Burns was 8 when his father was killed in a drive-by shooting right in front of him. He died in Burns’ lap. Burns’ sister was molested by their stepfather, who also provided her drugs. Burns’ stepfather verbally abused him and his siblings, and threatened to kill them if they disclosed what was going on with their sister. Eventually, he impregnated the girl, was arrested, convicted and sent to prison, Lin said in his motion.
Burns began using marijuana at age 12. He subsequently left home to “avoid the trauma” and worked two jobs to support himself — one in construction and the other as a server at Marie Callender’s.
In 2019, a co-worker of Burns gave him an oxycodone pill instead of gas money for ferrying him to and from work. “From this day on, Mr. Burns was hooked,” Lin said in the motion.
As Burns’ tolerance to oxycodone built up, he realized a single fentanyl pill was equivalent to four oxycodone pills. His oxycodone addiction became a fentanyl addiction. He began missing work and stealing money to feed his addiction, Lin said.
‘The fentanyl guy’
In their motion opposing bail, prosecutors claimed Burns was an active fentanyl dealer because he referred to himself as “the fentanyl guy” during a Sept. 2, 2021, interview with sheriff’s investigators. He told them his “area of operation” included Menifee, Murrieta, Temecula, Wildomar and Lake Elsinore, according to the prosecutors’ motion.

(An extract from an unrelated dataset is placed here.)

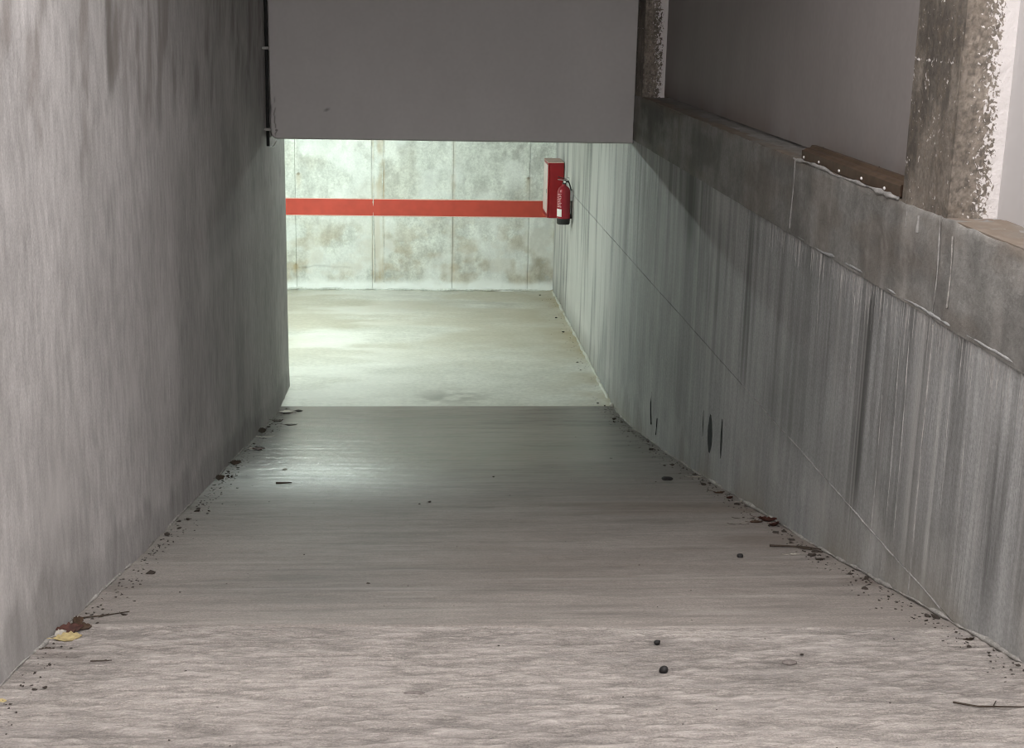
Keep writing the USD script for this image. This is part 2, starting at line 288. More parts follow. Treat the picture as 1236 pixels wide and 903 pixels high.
p = [(xl(y)+.003, y, rz(XL, y)+.003) for y in np.arange(2.6, 12.3, .05)]
obj('mortar_fillet', ridge(p, .0045, 75, power=2.0), M['mortar'], wl, smooth=True)

# ------------------------------------------------------------------ right wall, cast in panels
wr = structure('wall_right', 'board-marked grey concrete wall along the right side of the ramp')
JY = [-2.0, 1.95, 4.65, 7.35, 10.05, 12.75, 15.45, YF+.1]
ZF = 1.40
streak_y = lambda y, s, f=12: fbm(y*f, s, o=5, seed=80+s)
def rstain(Y, Zg):
    a = streak_y(Y, 1, 9); b2 = streak_y(Y, 2, 22); c = streak_y(Y, 3, 3)
    v = fbm(Y*10, Zg*.6, o=5, seed=84); w = fbm(Y*2, Zg*2, o=5, seed=85)
    reach = .25+1.5*a                                                             # how far each run of dirt comes down from the slab
    below = 2.34-Zg
    dark = .34*sstep(.42, .68, b2)*sstep(reach, reach*.35, below) + .22*sstep(.44, .68, v) + .22*sstep(.45, .7, w)
    for yc, wd, amt, z0, z1 in ((7.22, .10, .6, 1.35, 2.3), (5.07, .035, .55, 1.5, 2.2), (5.30, .05, .4, 1.45, 2.25), (8.9, .3, .35, 1.9, 2.4), (9.83, .03, .7, .3, .65), (9.2, .5, .35, 2.05, 2.4), (4.3, .05, .45, 1.4, 2.2), (4.0, .12, .35, 1.5, 2.1), (7.9, .12, .35, .6, 2.2), (12.0, .035, .8, -.1, .16)):
        dark += amt*np.exp(-((Y-yc)/wd)**2)*sstep(z0-.1, z0+.15, Zg)*sstep(z1+.1, z1-.15, Zg)*sstep(.2, .55, v)
    dark *= 1-.6*sstep(10.5, 12.5, Y); dark *= .5+.5*sstep(1.30, 1.45, Zg)
    hb = Zg-rz(XR, Y)
    brown = .5*np.exp(-np.maximum(hb, 0)/.12)*sstep(.35, .65, w)
    white = .30*sstep(.58, .72, streak_y(Y, 5, 30))*sstep(.40, .62, v)*sstep(7, 5, Y) + .14*sstep(.55, .7, streak_y(Y, 6, 18))*sstep(.4, .6, fbm(Y*8, Zg*.8, seed=88)) + .25*sstep(.45, .65, fbm(Y*4, Zg*4, o=4, seed=89))*sstep(.5, .1, hb)
    white += .75*sstep(11, 13.0, Y)*sstep(.28, .55, fbm(Y*7, Zg*.7, o=5, seed=90))
    white *= .35+.65*sstep(.0, .30, hb)
    return np.stack([dark, brown, white], -1)
def rfront(y, z):
    return XR - .004*(fbm(y*28, z*.35, o=3, seed=91)-.5) - .006*(fbm(y*1.2, z*1.2, o=3, seed=92)-.5)
GAP = .0025
for i in range(len(JY)-1):
    for j, (z0, z1) in enumerate(((-.2, ZF), (ZF, 2.345))):
        y0, y1 = JY[i]+GAP, JY[i+1]-GAP
        if y1 > 11.2 and j == 1: z1 = 2.62 if y0 > 11.2 else z1
        st = .15 if y1 < 2 else .016
        lo_ = max(z0, float(rz(XR, y1))-.1) if j == 0 else z0
        ys = np.linspace(y0, y1, max(8, int((y1-y0)/st))); zs = np.linspace(lo_+(GAP if j else 0), z1-(0 if j else GAP), max(6, int((z1-lo_)/.03)))
        Y, Zg = np.meshgrid(ys, zs, indexing='ij')
        block('panel', np.stack([rfront(Y, Zg), Y, Zg], -1), (.2, 0, 0), M['right'], wr, rstain(Y, Zg))
obj('backing', box(XR+.15, XR+.3, -2, YF+.1, -.2, 2.34), M['right'], wr)
# threads of cement leaked from the formwork joints
ft = lambda y, z: (rfront(np.float64(y), np.float64(z)), y, z)
obj('formwork_ridge', ridge([ft(y, ZF) for y in np.arange(4.35, 7.35, .1)], .0040, 101, power=1.0), M['laitance'], wr, smooth=True, label='pale cement ridge running level along the right wall')
obj('formwork_ridge', ridge([ft(y, ZF) for y in np.arange(7.35, 12.7, .1)], .0022, 102), M['slab'], wr, smooth=True)
obj('formwork_ridge', ridge([ft(4.65, z) for z in np.arange(1.32, 2.36, .05)], .0042, 103), M['laitance'], wr, smooth=True)
for k, (y, z0, z1) in enumerate(((4.86, 1.45, 2.3), (4.95, 1.3, 2.25), (5.5, 1.9, 2.3), (4.45, 1.5, 2.2), (4.30, 1.35, 2.1), (5.1, 1.25, 2.0), (6.0, 1.95, 2.3))):
    obj('cement_run', ridge([ft(y+.02*math.sin(3*z), z) for z in np.arange(z0, z1, .05)],   .0019, 110+k), M['laitance'], wr, smooth=True)
by = np.arange(3.4, 11.15, .04)
bz = lambda y: 2.345+.014*(fbm(np.asarray(y)*2, 5, o=4, seed=121)-.5)*2
obj('leak_line', cat_([ridge([(rfront(np.float64(y), np.float64(2.34))-.004, y, float(bz(y))) for y in by if y < 6.6], .0038, 122, power=2.0)]), M['right'], wr, smooth=True)
drips = []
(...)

Burns said he knew where to procure the drug, but that he wasn’t a dealer.
“I don’t sell drugs at all, I just use. But anything fentanyl related I can get,” Burns told the detectives, according to the prosecutors’ motion.
Lin said Burns knew where to get fentanyl because he was an addict, and that fentanyl was his drug of choice. “That is the only drug he does,” he said.
Burns told sheriff’s investigators he knew nothing about Jackson’s death until he was told by the investigators that day. He said he presumed Jackson had gone back into rehab and had cut ties with him.
He also told investigators that he had previously provided fentanyl to his younger brother, who overdosed on it but survived. It gave investigators pause to consider Burns’ danger to the public.
“The defendant knew his conduct was dangerous to others, but did not care if someone was hurt or killed,” according to the district attorney’s motion.
No hint of drug sales
Lin said sheriff’s investigators subpoenaed all of Burns’ phone records and all of his Facebook, Instagram and Snapchat messages.
“Notably there were no messages where Mr. Burns was selling any narcotics. Rather, the messages varied from him contacting other addicts to ‘blue out,’ to him attempting to purchase fentanyl from drug dealers,” Lin said in his motion, noting that the messages ranged from September 2020 through July 2021.
He said the text communications between Burns and Jackson reveal they were discussing picking up fentanyl for each other, from the same dealer, depending on who would see the dealer first.
When Burns and Jackson got together on Jan. 9, 2021, they used drugs together, then Burns left. And when he left, Jackson was still alive, Lin said.
“The next day, Jackson decided to use the leftovers by herself and died,” Lin said.
Riverside County district attorney spokesman John Hall said he could not comment on the case, but did say that the act of providing fentanyl to a person who dies from it qualifies for murder when the drug supplier is aware that it is inherently dangerous to human life.
And while the victim may also be aware of the inherent danger of using fentanyl, it does not negate the criminal conduct of the person providing the drugs, Hall said.